While the government routinely frames lawful interception, mandated decryption, and other investigatory powers as principally a ‘privacy-vs-security’ debate, the debate can be framed as one of ‘security-or-less-security’. Do Canadians want to endanger their daily communications and become less secure in their routine activities so that the RCMP and our security services can better intercept data they cannot read, or retain information they cannot process? Or do Canadians want the strongest security possible so that their businesses, personal relationships, religious observations, and other aspects of their daily life are kept safe from third-persons who want to capture and exploit their sensitive and oftentimes confidential information? Do we want to be more safe from cybercriminals, or more likely to be victimized by them by providing powers to government agencies?

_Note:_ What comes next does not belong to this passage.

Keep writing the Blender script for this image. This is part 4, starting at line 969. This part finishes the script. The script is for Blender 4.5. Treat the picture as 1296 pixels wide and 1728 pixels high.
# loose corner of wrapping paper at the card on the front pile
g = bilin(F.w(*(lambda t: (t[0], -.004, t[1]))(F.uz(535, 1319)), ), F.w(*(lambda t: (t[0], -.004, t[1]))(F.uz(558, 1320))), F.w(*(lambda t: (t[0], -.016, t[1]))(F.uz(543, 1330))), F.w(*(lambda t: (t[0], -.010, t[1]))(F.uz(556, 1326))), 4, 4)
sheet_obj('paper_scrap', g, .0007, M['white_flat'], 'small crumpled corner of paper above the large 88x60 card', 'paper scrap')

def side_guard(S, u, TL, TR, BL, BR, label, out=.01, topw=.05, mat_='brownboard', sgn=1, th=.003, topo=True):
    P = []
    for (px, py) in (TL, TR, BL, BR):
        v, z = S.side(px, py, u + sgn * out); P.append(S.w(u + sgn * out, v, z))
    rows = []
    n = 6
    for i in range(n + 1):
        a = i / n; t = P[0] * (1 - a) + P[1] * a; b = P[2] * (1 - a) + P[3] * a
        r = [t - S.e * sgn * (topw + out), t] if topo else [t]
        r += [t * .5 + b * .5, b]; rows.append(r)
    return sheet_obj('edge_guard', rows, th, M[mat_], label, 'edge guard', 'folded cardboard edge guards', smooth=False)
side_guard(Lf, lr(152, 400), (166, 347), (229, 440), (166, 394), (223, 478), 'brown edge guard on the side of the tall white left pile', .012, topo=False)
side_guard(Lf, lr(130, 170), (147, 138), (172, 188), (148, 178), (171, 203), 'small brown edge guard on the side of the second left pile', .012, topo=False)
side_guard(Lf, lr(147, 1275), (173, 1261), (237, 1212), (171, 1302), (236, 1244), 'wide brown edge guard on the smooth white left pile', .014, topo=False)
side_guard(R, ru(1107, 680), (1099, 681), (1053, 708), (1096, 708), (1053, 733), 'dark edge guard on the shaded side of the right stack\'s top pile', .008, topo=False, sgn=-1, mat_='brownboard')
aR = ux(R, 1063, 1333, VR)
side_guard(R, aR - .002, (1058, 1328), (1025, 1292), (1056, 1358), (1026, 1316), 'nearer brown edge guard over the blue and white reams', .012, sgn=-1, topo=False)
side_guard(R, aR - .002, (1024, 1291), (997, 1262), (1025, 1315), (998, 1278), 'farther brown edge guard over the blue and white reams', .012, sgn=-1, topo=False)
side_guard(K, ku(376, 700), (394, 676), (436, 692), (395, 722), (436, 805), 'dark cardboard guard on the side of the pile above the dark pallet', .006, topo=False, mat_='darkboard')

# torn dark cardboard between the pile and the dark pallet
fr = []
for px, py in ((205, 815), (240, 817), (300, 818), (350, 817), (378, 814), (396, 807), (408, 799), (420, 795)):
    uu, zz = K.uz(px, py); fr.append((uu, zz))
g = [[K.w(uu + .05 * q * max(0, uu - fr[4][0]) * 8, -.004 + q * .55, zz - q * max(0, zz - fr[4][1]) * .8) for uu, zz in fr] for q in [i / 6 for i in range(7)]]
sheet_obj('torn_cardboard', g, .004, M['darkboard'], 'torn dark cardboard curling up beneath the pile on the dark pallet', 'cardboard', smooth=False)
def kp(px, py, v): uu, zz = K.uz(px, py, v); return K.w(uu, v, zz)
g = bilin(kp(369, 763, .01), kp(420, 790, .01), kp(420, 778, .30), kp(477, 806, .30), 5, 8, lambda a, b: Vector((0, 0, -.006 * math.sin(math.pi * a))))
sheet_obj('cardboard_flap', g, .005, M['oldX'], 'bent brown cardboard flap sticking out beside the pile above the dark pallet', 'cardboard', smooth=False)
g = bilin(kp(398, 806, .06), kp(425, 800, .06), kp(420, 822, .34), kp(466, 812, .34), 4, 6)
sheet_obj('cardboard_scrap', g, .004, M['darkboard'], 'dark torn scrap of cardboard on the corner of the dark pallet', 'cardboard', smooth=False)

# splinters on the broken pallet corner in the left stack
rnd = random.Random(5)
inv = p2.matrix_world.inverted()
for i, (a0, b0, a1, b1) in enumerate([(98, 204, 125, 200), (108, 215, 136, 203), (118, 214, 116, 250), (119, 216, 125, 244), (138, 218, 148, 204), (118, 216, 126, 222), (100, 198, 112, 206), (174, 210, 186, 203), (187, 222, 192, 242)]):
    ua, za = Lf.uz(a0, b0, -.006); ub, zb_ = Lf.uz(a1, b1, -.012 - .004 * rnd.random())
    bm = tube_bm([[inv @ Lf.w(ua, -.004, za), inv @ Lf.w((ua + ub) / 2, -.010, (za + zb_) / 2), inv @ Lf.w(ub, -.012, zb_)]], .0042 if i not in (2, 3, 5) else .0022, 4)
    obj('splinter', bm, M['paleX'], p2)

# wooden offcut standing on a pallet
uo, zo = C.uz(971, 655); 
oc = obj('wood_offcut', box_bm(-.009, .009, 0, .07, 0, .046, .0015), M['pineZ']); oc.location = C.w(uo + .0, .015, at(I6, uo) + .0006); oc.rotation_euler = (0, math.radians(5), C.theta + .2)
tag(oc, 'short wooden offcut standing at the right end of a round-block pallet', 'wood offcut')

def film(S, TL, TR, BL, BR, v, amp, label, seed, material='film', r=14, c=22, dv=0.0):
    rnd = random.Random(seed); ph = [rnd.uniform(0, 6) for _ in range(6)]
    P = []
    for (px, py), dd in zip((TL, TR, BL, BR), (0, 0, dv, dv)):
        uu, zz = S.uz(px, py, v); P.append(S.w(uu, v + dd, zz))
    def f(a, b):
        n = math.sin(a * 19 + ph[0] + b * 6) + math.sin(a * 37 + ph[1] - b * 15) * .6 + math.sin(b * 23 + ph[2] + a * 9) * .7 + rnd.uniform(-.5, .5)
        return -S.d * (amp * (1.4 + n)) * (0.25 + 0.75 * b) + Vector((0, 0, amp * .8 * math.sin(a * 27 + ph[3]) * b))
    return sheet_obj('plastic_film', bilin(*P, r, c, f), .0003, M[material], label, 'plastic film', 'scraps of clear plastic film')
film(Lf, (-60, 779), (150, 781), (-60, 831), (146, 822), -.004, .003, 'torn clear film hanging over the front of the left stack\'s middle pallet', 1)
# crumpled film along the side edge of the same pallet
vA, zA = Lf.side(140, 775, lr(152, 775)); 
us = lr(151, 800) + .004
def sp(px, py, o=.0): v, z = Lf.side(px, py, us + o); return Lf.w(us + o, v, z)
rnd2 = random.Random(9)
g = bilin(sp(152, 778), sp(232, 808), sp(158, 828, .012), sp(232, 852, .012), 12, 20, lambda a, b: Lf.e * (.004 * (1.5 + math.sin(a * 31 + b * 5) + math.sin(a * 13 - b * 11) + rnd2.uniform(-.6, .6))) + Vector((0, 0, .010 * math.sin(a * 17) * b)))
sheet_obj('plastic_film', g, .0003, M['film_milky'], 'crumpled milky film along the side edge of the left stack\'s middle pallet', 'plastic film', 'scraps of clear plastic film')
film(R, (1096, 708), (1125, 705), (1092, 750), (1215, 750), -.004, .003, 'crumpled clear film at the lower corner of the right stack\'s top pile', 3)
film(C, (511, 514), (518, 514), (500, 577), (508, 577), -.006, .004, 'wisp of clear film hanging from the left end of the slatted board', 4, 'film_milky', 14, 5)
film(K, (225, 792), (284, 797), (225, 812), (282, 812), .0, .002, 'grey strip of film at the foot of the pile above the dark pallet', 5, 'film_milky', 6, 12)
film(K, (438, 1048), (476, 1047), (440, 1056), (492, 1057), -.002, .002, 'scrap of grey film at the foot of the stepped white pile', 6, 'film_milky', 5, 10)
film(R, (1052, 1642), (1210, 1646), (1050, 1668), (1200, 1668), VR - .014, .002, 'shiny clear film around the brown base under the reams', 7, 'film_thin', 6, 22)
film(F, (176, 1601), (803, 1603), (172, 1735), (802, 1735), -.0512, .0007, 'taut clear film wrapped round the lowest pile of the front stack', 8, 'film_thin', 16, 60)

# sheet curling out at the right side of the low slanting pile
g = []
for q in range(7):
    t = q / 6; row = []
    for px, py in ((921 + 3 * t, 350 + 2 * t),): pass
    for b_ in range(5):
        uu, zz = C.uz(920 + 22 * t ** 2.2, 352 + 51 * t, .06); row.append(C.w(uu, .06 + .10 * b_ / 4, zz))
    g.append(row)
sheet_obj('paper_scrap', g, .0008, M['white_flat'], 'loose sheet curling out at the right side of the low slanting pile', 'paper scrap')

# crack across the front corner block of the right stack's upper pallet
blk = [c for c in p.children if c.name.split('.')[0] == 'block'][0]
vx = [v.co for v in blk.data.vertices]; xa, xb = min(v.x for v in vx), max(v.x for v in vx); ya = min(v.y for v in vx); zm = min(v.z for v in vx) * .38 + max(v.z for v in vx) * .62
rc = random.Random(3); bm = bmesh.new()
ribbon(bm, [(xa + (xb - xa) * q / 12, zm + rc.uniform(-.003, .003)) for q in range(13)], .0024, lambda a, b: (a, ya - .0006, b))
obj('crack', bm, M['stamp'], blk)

Yes, we are in the midst of a privacy and security debate. But the cases presented by the RCMP to the public, through the Toronto Star and CBC, reveal that we are just as much in the midst of a security versus insecurity debate. It is critical that we concentrate on the latter and establish the facts of that debate before advancing to the former debate. If we do anything else, we risk misconstruing the debate over privacy on the basis of bad, incorrect, or misleading information, and end up with a result that undermines Canada’s national security instead of strengthening the security that  each and every Canadian deserves.